What Is Language Shock and Culture Shock Really Like? It is not knowing how to ask where the bathroom is and this after being hit with Montezuma's Revenge. It is being given an answer about the bathroom and not understanding.

It is being corrected in what you say by a six-year-old. . .like the daughter of a preacher in Guatemala who laughed because I had failed to trill my "r". I had said aroz instead of arroz. I felt hurt. I had tried to trill my "r". I had done my best; I felt it was really not my fault that I couldn't produce a nice trilled "r". I felt like they were laughing at someone with a birth defect.

It is not knowing when to shake hands, when to rise, when to sit, and knowing that if you don't do the right thing you will probably offend someone.

It is being laughed at and made fun of because of something you said or did.
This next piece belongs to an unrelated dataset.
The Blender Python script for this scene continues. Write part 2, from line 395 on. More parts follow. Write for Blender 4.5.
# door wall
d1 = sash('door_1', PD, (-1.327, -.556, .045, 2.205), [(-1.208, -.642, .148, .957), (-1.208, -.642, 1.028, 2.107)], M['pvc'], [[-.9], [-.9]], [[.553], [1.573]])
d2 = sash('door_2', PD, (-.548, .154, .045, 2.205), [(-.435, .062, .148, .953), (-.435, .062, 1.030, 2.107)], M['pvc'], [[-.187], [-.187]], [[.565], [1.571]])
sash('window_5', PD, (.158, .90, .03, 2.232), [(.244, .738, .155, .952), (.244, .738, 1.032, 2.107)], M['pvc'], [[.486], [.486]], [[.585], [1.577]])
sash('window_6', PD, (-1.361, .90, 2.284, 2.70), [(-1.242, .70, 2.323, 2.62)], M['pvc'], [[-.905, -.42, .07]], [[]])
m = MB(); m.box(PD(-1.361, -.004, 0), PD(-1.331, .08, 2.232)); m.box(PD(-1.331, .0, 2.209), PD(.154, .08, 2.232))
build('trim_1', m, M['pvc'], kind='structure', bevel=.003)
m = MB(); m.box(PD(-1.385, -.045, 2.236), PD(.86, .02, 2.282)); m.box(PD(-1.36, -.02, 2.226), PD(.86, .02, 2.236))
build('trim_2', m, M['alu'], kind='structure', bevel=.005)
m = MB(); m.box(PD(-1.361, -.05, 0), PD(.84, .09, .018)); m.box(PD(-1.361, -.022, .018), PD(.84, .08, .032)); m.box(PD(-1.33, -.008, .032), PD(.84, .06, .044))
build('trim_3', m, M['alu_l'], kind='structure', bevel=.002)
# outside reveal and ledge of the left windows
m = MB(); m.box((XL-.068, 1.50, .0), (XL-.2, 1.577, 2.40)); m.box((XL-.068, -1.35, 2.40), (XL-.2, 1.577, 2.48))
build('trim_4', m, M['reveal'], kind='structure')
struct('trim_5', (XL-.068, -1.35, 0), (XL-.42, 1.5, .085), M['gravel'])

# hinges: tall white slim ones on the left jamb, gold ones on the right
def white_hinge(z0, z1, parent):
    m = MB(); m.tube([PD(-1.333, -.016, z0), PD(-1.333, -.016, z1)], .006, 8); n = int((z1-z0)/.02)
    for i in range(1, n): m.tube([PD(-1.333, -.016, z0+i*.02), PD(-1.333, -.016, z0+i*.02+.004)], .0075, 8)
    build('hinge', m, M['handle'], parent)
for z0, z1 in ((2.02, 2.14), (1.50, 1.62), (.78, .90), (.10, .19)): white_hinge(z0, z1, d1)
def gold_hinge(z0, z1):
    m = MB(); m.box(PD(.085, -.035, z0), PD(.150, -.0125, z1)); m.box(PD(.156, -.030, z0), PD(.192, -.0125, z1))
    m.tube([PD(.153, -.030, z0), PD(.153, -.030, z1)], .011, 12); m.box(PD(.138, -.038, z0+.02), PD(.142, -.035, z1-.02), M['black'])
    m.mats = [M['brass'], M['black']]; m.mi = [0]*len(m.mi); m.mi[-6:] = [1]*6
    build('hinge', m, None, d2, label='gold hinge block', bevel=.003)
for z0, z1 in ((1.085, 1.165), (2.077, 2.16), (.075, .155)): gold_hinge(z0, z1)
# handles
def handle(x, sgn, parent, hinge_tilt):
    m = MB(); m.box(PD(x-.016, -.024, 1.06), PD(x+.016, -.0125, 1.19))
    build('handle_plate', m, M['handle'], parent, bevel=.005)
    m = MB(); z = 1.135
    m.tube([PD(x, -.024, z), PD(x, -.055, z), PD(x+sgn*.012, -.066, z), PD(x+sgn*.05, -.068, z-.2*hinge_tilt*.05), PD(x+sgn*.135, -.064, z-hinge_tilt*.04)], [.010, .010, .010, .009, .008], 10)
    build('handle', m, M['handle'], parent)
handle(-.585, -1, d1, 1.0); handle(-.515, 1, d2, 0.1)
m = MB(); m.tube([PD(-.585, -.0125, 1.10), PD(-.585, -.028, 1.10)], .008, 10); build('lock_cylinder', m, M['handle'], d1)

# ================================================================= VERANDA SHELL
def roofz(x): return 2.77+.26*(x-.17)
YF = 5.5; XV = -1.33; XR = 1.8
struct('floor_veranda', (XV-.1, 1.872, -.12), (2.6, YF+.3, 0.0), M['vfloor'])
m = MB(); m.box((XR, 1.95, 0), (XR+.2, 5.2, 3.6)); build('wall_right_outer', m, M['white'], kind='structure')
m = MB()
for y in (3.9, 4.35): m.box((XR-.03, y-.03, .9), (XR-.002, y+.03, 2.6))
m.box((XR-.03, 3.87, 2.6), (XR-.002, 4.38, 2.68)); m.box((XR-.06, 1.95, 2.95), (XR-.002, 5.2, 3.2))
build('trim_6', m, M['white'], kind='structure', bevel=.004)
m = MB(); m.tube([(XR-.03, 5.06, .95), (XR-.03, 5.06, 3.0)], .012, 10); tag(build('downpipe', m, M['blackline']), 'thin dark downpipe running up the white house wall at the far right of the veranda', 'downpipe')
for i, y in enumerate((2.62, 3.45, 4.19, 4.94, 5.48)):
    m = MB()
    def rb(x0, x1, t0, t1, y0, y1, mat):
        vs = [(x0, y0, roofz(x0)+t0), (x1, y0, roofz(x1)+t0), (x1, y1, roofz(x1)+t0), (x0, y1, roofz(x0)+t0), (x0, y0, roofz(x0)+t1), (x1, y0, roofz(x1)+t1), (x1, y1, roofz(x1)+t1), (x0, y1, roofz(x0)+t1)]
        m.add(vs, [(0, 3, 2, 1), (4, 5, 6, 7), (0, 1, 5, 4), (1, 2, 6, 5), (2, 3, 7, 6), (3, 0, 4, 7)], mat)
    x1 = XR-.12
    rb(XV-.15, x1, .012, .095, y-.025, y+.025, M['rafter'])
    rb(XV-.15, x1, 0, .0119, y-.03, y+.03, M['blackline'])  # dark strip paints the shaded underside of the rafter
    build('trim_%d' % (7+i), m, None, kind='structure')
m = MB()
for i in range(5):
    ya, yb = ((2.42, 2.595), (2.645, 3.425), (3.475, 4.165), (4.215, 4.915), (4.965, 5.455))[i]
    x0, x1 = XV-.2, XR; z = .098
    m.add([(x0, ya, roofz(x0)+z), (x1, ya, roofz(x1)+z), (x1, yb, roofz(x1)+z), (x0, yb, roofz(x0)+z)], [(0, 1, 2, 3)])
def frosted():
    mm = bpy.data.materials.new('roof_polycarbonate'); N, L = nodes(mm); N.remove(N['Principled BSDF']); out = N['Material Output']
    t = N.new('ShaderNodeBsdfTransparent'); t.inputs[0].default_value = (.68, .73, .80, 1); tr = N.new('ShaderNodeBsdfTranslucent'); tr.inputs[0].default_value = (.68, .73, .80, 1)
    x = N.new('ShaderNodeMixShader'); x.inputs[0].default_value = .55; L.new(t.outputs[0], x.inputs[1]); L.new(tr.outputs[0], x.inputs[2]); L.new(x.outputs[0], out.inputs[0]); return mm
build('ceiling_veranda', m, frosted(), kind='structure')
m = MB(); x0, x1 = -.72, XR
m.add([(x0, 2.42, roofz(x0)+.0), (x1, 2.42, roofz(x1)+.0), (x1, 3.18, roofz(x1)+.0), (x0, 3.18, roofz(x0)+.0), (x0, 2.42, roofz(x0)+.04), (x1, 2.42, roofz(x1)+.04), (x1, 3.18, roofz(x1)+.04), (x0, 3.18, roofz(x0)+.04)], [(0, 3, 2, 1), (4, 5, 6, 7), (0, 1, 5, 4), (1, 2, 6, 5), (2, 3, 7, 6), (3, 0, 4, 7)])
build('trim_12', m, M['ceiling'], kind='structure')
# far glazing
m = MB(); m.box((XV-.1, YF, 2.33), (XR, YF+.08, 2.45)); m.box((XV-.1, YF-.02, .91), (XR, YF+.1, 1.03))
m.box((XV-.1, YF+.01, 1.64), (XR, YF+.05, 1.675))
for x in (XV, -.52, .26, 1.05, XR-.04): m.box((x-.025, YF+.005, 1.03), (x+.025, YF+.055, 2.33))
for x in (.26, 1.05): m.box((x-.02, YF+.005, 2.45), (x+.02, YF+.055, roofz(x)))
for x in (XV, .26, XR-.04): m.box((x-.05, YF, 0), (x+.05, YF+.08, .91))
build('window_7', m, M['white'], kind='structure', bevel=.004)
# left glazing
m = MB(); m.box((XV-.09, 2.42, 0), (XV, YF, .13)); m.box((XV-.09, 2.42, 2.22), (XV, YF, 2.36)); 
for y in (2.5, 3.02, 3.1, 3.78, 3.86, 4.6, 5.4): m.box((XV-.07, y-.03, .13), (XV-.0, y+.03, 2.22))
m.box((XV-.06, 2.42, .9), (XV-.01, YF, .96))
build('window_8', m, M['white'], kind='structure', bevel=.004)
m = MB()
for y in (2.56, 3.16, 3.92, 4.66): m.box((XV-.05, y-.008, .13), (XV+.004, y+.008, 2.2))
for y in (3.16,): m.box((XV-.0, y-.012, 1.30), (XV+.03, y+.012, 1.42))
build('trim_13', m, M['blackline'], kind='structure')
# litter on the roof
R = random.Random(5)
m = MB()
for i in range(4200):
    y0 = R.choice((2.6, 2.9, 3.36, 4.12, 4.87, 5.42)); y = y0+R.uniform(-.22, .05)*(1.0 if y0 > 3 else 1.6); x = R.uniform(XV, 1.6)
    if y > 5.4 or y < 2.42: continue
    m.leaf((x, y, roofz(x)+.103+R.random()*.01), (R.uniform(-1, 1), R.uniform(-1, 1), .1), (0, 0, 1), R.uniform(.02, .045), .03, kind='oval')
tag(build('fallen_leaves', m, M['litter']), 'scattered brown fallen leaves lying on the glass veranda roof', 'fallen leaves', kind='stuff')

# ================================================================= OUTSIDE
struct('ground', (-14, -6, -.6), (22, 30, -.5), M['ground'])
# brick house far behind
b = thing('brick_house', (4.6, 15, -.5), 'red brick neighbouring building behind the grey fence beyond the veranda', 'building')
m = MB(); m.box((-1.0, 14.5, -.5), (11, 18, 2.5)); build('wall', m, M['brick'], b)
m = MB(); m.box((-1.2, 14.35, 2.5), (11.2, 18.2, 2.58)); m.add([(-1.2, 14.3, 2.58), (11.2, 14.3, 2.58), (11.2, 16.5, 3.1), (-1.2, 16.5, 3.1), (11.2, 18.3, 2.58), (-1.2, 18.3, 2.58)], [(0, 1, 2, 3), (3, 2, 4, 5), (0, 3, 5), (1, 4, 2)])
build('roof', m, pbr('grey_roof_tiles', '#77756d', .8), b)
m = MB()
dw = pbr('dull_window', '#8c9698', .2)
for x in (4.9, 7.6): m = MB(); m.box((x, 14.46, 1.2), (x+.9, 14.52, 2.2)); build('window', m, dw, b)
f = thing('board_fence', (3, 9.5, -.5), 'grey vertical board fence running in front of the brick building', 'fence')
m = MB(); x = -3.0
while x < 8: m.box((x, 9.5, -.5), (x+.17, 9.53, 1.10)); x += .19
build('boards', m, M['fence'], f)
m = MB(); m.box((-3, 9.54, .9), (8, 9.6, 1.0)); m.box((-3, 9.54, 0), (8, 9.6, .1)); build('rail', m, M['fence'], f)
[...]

You try to get an explanation, but no one can answer because they're laughing so hard. They try to explain but you don't understand. So you just stand there with a sheepish, silly grin on your face wishing you could disappear. It's like the missionary who told the immigration officials that his occupation was pecador instead of predicador. He had told them that he was a sinner instead of telling them that he was a preacher.

It is the continual frustration of not being able to express yourself; the continual frustration of not understanding what is said to you. It is not knowing for sure whether to answer with yes or no. One missionary said he finally learned how to respond with the Spanish equivalent of "You don't say." This answer seemed to fit almost any question.

It is the embarrassment you feel when something you have said has resulted in a most undesirable slang or vulgar expression. For example, a Peace Corps volunteer attended a local fiesta (party) and one of the village girls asked him if he would like to dance. Since he had on his heavy work boots, he kindly refused. In his poor Spanish he explained that he could not dance with boots. All that was fine except that he mispronounced the word for "boots: and was understood to have said, "Sorry, but I can't dance with prostitutes." However, "prostitutes" is a nice translation of the word that he was understood to have used.

There's also the example of the U.S. girl who was staying with a Guatemalan family while learning Spanish. She spent the night with one of her girlfriends, and the next day she explained to the Guatemalan family that she had spent the night with a friend -- but she used the masculine form of the word friend instead of the feminine. Thus she explained that she had spent the night with her boyfriend.

It is the frustration of not knowing what to say when meeting people; when to say thanks, how to receive and issue invitations, when to take statements seriously and when not to. This example comes from Africa: A single missionary girl accepted the gift of a chicken and found out later that by so doing she was engaged to be married.

It is not being able to express your own humor nor being able to understand theirs. I remember feeling so stupid trying to make a joke and then having people look at me with a blank stare. I know of a missionary who really makes the nationals laugh but the trouble is they are seldom laughing at the same thing. The real frustration here is knowing that you are humorous and cute and funny but no one knows it. Not only are you no longer funny but you have trouble understanding a joke. Or even worse, when you do understand it, it doesn't seem that funny.

It is the nagging fear that you'll never be able to learn the language. One day you think you are really making progress and the next you seem to be unable to say anything.